I came for inspiration, I came looking for truth
And joined in celebration, the passing of my youth
We’re here but for a moment and none of us can see
Beyond the horizon – what kind of world that will be
Searching the horizon for what we hope to see
When all we’ve ever needed has been there all along
Inside of you and me

Other songs that reflect ever-growing maturity include “Still Looking for Something,” set to an easy groove, says “I’m way over my due date baby…Gonna keep my options open…If all I find is freedom, it’s alright.” “My Cleveland Heart” uses a cardiac care metaphor to express vulnerability: “I’ve been walkin’ that broken line between/The way life is and the way it seems.”

While Jackson takes sole credit as producer, several songs are strong co-writes. “Human Touch,” a collaboration with Steve McEwan and Leslie Mendelson (with a vocal duet by Leslie), shares a title with a Bruce Springsteen song, but is closer in spirit to the compassion of Bruce’s “Hungry Heart”: “Sometimes all anybody needs is a human touch.”

You might think the title track, “Downhill from Everywhere,” co-written by Greg Leisz and Jeff Young  (members of Jackson’s touring band) was a personal statement about going downhill with age, but it’s a litany (not unlike “We Didn’t Start the Fire”) of the many things that drag our humanity downhill.

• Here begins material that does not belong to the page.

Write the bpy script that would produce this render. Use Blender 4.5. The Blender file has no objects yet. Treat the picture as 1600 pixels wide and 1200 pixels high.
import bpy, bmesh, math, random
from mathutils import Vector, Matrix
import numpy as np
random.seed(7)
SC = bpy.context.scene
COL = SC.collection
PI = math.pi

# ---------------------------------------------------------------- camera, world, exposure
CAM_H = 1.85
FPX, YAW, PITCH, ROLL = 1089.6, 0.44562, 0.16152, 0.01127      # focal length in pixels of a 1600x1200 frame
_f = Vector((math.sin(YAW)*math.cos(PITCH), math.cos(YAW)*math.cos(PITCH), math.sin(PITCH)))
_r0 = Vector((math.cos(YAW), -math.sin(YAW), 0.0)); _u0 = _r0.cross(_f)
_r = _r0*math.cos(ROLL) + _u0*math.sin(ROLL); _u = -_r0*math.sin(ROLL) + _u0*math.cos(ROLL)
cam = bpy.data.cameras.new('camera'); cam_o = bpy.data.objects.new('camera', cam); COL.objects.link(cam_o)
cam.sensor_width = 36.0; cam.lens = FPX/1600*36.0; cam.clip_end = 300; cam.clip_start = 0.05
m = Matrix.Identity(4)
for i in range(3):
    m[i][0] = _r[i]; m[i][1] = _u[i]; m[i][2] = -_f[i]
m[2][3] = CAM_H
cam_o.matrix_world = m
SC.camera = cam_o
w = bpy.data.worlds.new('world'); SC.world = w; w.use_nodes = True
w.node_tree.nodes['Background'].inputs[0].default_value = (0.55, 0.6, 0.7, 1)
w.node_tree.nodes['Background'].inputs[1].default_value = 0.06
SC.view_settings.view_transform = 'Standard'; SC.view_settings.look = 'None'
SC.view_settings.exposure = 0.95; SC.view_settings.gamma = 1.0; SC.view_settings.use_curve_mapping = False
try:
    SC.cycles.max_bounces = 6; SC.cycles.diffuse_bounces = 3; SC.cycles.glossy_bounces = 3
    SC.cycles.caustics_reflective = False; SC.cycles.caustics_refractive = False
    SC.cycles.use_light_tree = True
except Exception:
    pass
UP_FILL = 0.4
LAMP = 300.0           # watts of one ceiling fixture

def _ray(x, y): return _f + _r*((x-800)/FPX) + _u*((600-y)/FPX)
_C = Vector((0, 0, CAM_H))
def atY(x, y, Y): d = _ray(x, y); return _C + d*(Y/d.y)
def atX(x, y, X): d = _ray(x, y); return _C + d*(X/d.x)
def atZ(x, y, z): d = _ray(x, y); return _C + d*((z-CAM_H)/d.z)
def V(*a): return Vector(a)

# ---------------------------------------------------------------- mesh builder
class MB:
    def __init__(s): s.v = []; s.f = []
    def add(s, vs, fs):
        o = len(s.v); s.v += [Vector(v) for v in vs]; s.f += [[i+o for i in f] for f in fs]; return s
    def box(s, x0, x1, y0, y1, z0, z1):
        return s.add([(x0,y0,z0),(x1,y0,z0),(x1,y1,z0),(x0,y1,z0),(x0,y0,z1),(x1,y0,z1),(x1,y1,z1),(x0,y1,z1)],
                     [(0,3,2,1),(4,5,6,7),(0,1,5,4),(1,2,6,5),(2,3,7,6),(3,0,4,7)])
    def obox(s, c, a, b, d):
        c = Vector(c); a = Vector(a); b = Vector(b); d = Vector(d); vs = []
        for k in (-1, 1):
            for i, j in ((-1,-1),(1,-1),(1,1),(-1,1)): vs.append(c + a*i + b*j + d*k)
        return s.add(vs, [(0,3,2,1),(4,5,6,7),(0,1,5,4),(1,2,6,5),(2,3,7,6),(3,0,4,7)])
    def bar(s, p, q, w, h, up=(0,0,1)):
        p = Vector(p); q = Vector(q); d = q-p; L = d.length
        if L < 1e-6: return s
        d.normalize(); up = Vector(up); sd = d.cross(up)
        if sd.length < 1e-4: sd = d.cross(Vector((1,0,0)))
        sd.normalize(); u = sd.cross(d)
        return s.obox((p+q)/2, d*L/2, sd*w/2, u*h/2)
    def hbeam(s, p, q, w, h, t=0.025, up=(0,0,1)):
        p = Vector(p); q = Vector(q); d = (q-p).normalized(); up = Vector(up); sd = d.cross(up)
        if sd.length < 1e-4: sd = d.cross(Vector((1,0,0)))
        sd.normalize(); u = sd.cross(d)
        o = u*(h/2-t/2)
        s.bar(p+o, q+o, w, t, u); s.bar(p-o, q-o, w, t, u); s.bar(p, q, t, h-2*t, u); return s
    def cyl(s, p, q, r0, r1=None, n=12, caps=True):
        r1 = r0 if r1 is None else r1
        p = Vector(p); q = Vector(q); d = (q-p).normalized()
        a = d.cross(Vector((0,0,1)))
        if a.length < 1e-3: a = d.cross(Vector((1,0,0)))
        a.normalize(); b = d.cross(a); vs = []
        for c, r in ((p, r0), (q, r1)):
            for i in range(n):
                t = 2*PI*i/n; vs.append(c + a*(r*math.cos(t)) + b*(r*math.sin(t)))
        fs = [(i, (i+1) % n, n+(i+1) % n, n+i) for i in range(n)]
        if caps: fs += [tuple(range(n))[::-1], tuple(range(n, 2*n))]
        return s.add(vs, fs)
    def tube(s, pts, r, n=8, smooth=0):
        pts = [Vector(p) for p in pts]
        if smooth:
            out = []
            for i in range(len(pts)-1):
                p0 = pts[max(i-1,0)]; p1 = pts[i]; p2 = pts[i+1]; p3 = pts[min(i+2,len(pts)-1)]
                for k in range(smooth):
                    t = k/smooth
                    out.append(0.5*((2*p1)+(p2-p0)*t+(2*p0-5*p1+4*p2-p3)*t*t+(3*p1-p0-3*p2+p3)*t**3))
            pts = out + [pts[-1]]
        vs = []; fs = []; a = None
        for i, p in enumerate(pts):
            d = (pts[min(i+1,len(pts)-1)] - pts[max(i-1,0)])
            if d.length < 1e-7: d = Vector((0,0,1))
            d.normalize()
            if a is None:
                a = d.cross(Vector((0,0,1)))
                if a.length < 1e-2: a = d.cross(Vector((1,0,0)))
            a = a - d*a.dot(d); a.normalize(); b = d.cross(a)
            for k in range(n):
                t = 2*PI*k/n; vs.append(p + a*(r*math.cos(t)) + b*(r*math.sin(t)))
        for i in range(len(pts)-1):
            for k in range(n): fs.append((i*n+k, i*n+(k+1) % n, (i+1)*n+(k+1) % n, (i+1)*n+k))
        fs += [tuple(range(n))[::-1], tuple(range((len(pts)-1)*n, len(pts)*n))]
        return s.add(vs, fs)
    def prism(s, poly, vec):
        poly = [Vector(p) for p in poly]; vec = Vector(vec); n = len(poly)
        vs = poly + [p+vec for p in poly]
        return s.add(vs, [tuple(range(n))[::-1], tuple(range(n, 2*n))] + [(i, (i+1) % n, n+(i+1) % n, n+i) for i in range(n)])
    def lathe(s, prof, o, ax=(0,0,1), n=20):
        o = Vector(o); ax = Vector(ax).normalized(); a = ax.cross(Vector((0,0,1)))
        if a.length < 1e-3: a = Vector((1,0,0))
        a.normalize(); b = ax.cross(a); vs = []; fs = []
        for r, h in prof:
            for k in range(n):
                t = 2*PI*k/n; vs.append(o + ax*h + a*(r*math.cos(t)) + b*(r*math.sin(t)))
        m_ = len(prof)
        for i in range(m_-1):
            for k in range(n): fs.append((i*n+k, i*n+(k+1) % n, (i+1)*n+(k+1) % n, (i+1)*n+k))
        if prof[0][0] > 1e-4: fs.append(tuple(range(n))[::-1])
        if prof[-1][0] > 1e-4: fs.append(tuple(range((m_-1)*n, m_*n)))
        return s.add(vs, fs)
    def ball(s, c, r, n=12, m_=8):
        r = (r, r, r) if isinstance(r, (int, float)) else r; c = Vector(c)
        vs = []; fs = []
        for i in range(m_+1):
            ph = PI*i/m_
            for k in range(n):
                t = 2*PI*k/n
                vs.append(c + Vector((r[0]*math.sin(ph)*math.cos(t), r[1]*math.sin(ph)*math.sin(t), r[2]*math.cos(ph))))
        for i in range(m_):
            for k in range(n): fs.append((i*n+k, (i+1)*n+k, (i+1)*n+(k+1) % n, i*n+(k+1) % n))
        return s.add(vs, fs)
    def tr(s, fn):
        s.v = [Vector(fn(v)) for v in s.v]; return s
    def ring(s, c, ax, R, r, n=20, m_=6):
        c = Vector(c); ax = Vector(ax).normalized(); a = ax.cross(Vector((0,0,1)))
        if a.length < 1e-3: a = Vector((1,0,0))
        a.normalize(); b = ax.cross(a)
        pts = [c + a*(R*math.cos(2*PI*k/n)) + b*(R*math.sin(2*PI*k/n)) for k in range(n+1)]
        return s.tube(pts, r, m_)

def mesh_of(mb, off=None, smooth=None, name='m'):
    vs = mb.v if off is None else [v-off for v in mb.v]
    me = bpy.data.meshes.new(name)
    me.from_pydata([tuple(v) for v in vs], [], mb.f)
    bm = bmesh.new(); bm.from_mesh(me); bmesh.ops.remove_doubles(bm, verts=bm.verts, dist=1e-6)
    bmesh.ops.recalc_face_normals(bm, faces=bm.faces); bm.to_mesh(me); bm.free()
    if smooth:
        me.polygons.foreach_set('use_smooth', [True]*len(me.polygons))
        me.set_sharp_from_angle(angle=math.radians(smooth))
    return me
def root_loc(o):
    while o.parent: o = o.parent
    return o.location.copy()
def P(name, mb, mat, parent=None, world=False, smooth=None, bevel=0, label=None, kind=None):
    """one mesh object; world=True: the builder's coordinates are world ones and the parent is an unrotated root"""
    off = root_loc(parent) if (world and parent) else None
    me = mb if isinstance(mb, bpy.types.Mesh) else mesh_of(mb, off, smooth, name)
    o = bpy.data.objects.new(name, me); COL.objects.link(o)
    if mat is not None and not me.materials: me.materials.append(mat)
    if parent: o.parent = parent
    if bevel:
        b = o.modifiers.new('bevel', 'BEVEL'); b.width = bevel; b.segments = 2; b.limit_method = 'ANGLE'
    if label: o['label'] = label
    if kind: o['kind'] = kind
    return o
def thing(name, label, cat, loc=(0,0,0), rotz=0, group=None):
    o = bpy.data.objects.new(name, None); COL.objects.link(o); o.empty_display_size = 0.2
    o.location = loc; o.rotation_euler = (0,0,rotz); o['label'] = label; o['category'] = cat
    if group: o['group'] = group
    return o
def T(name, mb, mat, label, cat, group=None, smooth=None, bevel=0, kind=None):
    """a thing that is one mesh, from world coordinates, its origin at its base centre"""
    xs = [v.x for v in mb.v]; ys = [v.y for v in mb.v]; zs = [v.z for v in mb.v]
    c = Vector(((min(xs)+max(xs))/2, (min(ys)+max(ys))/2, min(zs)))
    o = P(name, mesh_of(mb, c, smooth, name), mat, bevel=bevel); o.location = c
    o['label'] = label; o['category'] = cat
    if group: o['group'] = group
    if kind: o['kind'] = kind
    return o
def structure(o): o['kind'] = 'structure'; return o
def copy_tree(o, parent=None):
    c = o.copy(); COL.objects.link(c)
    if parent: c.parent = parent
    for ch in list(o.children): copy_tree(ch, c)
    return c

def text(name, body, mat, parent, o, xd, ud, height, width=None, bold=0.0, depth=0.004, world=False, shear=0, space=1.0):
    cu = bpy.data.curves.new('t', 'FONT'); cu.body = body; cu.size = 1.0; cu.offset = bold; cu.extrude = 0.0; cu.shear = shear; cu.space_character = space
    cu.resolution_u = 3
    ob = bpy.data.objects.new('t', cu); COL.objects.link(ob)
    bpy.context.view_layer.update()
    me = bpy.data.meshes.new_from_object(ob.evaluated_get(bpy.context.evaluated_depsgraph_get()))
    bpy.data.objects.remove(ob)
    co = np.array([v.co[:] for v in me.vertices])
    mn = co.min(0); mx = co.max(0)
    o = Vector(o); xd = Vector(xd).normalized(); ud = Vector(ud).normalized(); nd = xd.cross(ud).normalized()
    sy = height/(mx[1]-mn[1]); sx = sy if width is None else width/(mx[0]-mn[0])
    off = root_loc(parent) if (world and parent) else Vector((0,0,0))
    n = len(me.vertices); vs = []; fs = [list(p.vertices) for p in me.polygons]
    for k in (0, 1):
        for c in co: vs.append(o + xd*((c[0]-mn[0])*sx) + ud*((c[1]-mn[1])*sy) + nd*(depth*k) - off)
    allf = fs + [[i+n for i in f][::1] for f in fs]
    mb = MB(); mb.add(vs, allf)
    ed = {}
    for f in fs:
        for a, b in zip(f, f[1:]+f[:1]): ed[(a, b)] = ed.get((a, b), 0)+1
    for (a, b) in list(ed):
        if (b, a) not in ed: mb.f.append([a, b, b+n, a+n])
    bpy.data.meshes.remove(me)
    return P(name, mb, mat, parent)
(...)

Ultimately it’s a statement of our environmental vulnerability, for everything flows to the sea:

Do you think of the ocean as yours
Because you need the ocean to breathe
Every second breath you take is coming from the sea

The mid-point of the album, where that song resides, is where the political seeps a little more into the personal. “Love Is Love,” co-written with David Belle and originally recorded two years ago, celebrates, with a touch of Creole, the resilience of Haiti, that “island of hope” (needed, as it happens, more than ever now). “The Dreamer,” co-written with Eugene Rodriguez and David Hidalgo,” employs Spanish lyrics to express a migrant’s tragedy. The rocker “Until Justice Is Real,” uses all of Jackson’s band, plus Waddy Wachtel, on lead guitar, to make the zeitgeist visceral.

The closing track, “Song for Barcelona,” is an eight-minute opus with Hispanic rhythms, credited to five of those musicians, along with Jackson. It’s a tour of that great international city, “city that ignited my desire, and temporarily, my soul.” Whatever it took to inspire him, Downhill from Everywhere, Jackson’s first album in seven years (and just second in 13) shows that he can still deliver the goods. While many of us baby boomers will always cherish his legendary first five albums, we can be thankful that, like the old Almaden commercial  (vowing “we sell no wine before its time”) this is a vintage release of prime quality.